_Work to do_. Tell how many lines in the data below include the word "from". The answer is the number only.

_Entries shown_.
○ ○ ○ ○ ○ ○ ○

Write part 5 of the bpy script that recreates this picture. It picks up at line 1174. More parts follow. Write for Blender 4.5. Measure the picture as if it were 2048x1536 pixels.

○ ○ ○ ○ ○ ○ ○

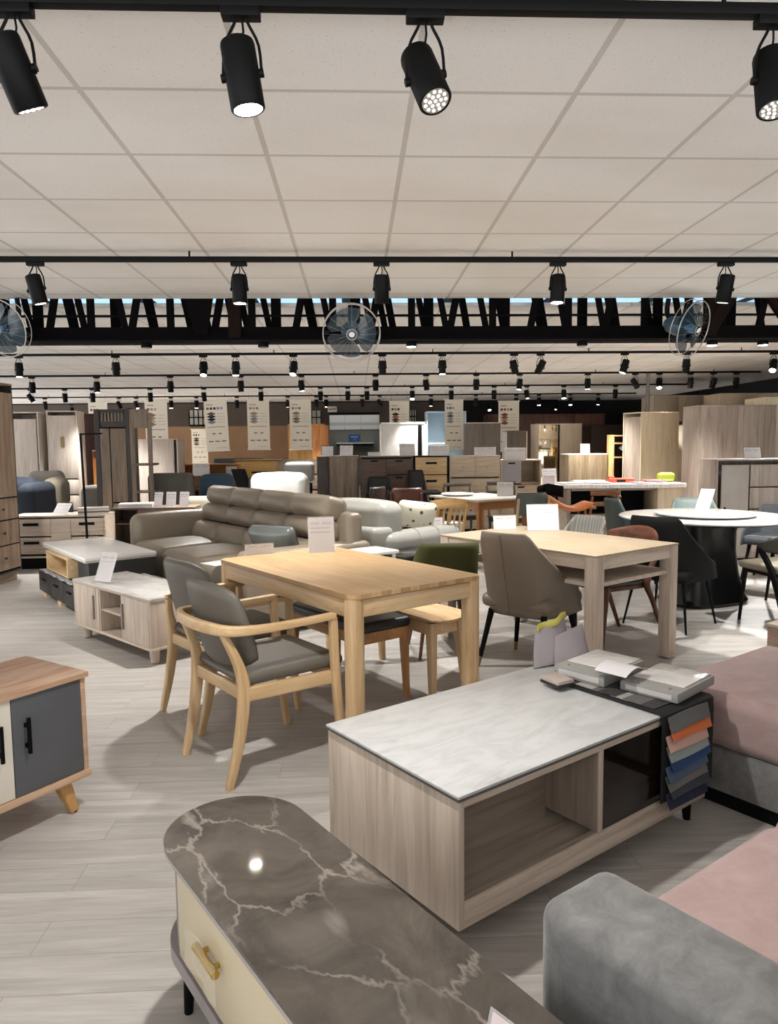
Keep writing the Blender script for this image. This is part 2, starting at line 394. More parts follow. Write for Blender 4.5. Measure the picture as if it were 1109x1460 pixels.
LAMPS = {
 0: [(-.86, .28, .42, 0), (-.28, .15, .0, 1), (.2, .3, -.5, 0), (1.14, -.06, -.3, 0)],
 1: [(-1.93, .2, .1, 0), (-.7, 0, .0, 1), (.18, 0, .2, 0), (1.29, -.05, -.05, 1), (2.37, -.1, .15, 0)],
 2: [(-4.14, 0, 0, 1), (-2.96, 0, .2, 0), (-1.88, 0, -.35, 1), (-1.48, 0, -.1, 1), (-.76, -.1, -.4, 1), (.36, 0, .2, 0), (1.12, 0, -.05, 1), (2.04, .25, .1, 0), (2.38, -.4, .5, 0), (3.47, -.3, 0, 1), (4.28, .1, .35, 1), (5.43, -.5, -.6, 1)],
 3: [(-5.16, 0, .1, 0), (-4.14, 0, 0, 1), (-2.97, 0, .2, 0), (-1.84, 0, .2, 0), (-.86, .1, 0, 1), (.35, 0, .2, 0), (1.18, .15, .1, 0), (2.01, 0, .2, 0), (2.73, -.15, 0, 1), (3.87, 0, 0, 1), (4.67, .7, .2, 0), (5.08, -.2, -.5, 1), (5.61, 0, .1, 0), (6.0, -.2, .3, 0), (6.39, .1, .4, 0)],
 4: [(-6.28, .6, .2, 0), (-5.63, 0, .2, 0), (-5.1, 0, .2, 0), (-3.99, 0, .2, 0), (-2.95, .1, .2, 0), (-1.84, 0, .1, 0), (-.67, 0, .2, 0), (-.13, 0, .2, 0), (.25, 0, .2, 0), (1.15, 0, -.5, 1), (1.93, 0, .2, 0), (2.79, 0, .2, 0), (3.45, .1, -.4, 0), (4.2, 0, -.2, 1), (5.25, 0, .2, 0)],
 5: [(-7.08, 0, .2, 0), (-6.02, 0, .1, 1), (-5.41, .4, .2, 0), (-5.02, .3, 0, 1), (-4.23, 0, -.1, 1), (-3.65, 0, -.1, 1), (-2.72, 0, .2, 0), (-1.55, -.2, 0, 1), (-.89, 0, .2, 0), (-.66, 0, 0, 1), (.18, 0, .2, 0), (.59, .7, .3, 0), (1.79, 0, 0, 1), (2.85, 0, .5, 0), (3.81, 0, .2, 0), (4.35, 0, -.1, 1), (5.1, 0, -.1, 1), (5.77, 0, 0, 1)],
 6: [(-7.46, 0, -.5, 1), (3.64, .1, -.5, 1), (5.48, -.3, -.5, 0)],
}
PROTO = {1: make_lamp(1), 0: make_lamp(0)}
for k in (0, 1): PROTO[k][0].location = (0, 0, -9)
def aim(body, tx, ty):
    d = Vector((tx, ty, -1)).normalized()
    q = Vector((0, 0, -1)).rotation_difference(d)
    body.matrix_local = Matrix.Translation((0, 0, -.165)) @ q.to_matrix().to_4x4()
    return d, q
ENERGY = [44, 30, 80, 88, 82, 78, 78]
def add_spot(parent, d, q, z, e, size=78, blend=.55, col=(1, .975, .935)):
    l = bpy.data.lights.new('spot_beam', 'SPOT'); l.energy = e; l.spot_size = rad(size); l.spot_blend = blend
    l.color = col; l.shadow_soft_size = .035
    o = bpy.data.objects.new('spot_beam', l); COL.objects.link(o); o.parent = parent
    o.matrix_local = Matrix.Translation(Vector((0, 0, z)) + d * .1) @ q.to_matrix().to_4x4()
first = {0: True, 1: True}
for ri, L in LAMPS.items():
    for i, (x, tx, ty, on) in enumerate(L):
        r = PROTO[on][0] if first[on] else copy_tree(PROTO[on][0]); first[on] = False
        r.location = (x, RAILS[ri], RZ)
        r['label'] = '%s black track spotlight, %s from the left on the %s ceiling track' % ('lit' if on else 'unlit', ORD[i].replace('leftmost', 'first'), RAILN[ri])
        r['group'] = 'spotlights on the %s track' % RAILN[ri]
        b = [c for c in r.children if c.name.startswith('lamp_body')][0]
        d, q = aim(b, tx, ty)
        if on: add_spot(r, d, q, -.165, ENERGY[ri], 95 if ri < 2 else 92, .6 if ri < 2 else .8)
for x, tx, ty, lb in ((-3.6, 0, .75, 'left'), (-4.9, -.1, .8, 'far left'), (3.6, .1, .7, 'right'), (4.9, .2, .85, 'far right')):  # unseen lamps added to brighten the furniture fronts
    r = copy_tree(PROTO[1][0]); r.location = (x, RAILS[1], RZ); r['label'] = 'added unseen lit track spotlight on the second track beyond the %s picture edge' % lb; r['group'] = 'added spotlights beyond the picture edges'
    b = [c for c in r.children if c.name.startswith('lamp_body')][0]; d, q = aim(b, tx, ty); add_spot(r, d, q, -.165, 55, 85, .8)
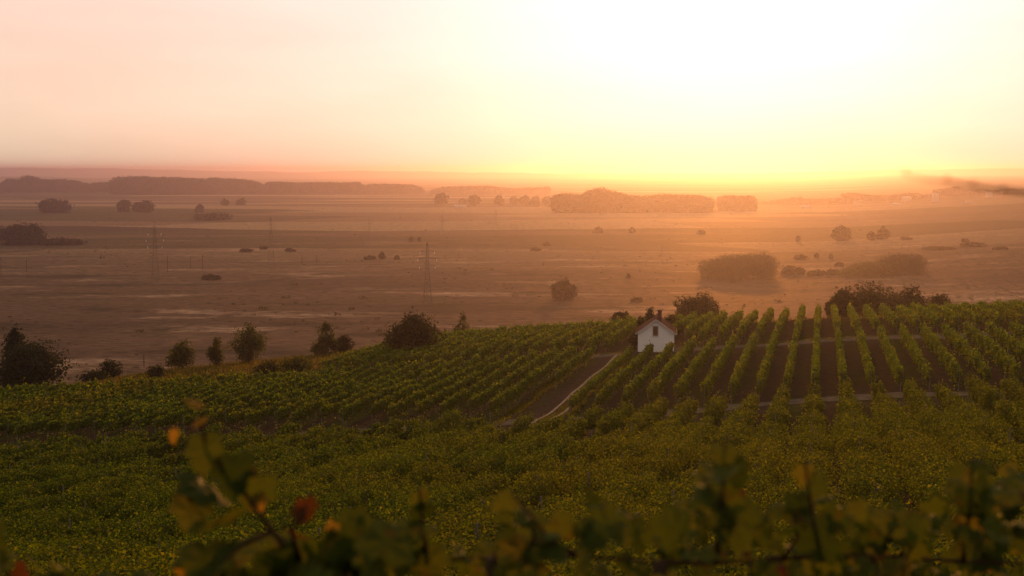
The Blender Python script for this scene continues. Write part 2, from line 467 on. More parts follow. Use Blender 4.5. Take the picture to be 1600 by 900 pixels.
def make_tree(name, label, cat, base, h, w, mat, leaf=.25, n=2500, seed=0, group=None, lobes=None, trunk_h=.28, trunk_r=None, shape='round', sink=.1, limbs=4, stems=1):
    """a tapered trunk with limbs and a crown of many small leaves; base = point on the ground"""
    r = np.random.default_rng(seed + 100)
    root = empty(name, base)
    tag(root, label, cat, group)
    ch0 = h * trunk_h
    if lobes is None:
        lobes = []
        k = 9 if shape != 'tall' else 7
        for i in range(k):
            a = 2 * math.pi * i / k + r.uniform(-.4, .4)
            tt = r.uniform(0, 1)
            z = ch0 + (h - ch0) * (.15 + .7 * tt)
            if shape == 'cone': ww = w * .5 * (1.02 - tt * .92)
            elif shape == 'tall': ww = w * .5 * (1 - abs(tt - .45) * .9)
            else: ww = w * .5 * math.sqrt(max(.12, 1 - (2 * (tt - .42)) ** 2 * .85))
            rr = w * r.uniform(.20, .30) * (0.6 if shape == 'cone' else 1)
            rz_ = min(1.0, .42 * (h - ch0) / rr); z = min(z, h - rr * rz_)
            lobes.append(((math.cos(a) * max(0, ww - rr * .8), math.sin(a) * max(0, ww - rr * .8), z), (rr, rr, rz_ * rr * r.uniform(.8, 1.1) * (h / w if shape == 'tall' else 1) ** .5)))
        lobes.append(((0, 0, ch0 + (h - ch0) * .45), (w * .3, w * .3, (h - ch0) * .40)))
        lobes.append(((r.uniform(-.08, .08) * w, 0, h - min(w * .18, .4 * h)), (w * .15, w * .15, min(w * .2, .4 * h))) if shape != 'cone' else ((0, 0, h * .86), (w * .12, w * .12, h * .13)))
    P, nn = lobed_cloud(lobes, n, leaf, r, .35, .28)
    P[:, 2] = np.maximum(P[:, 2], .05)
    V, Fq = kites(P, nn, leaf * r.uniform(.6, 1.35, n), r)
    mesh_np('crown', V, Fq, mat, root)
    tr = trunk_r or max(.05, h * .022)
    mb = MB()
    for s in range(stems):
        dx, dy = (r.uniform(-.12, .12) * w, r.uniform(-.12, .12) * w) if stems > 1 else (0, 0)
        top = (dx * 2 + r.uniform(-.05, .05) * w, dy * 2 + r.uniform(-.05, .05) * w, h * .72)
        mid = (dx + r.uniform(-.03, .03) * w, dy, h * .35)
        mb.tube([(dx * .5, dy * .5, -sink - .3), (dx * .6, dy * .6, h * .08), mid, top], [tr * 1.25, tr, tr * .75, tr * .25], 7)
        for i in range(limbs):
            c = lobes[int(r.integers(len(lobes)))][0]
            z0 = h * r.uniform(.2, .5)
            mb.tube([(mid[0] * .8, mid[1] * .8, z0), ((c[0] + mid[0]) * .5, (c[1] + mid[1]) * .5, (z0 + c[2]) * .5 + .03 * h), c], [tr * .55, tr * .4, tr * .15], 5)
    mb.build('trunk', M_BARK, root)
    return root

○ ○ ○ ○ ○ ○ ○

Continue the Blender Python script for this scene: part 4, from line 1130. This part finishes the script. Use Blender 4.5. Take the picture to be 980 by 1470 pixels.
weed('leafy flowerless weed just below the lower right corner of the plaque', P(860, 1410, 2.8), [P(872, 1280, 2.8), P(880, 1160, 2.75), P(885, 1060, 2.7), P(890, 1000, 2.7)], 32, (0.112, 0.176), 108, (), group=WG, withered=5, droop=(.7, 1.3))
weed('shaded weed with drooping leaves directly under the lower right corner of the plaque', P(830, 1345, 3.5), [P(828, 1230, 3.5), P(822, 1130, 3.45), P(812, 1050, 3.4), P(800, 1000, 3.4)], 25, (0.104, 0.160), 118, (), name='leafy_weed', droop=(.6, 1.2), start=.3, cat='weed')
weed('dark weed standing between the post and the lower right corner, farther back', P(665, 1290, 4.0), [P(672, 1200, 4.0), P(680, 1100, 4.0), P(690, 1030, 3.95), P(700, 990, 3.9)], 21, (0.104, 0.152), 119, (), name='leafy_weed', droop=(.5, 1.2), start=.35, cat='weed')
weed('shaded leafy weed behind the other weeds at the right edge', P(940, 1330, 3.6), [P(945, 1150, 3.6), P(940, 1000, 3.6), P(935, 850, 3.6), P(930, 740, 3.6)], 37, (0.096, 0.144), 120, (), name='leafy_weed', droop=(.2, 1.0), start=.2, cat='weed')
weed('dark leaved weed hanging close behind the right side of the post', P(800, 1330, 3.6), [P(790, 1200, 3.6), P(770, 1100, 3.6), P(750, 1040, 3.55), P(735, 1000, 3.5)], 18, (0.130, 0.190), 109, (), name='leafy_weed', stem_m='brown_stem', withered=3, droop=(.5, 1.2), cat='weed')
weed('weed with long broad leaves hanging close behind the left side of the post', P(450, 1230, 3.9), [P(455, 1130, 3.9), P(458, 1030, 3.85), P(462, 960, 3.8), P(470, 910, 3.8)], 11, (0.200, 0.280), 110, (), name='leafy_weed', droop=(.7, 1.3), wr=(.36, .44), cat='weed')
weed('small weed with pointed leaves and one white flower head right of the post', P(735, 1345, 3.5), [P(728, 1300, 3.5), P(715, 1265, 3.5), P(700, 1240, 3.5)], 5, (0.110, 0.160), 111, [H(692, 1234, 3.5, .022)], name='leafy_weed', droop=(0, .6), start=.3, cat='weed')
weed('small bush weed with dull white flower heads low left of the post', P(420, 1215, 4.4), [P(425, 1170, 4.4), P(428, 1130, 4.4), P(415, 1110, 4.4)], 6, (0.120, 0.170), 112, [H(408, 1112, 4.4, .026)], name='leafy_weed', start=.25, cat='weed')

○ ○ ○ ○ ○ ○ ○

_Task result_. 3